A diferencia de Caracas o Bogotá, ciudades en donde la gente mayor pareciera estar casi siempre recluida en sus casas, saliendo a la calle apenas lo justo, en Buenos Aires te topas constantemente con personas viejas caminando por las calles, comprando en los supermercados, tomando café con los amigos en las cafeterías. En algunos barrios como Boedo, Once o Almagro, por decir tres por los que paseas a menudo, te los cruzas todo el tiempo. Ves en sus miradas cierto desencanto, un amargo malestar por lo que pudo haber sido y no fue, como si pensaran que sus vidas podrían haber sido otras, más luminosas, menos sufridas, como si no entendieran a un país cada vez más caro, cada día más inseguro, cada instante más caótico. Hay en esas miradas un deje de melancolía que ni el tango alcanza a contar, un géiser de insatisfacción que ni el asado dominguero consigue aplacar. Un país de viejos en un continente de jóvenes.

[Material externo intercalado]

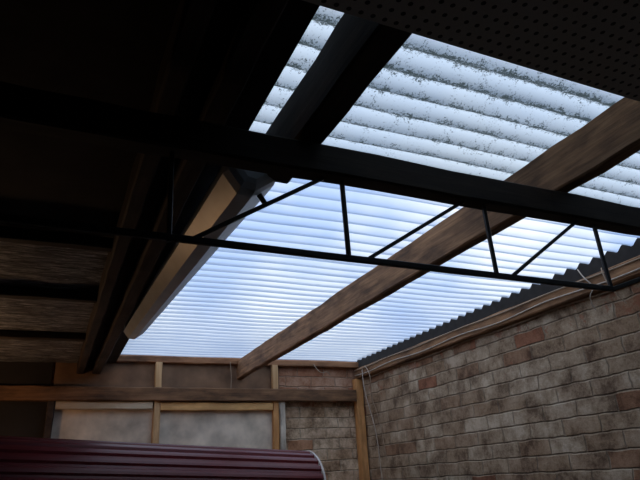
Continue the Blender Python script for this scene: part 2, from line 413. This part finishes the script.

En el local de la esquina Alsina y Saavedra en el que tomas el café una mañana hay un hombre sentado en una mesa, de unos cuarenta y tantos años, hablando solo, con una cerveza de litro delante, gesticulando solo, bebiendo con esfuerzo a sorbitos, explayándose solo, muy solo. Son las nueve y media de la mañana. Miras de concentrarte en las últimas páginas de las Historias de amor de Adolfo Bioy Casares, pero te cuesta. Levantas la cabeza del libro. No puedes dejar de mirar a ese hombre. ¿A quién le hablará? ¿Cómo se llega a este punto en la vida? Su aspecto no es malo, su aspecto exterior digo, su camisa, sus pantalones, su ropa. No grita ni habla duro, apenas gesticula y murmura, se queda en silencio, murmura otra vez, levanta un brazo, señala algo, murmura de nuevo. No puedes dejar de mirarlo. Te parece que pide comprensión a un interlocutor imaginario, amigo invisible, compañero de fatigas. Terminas tu café y sales a la calle. Sigues pensando en él mientras caminas por la avenida Rivadavia, la avenida más larga del mundo.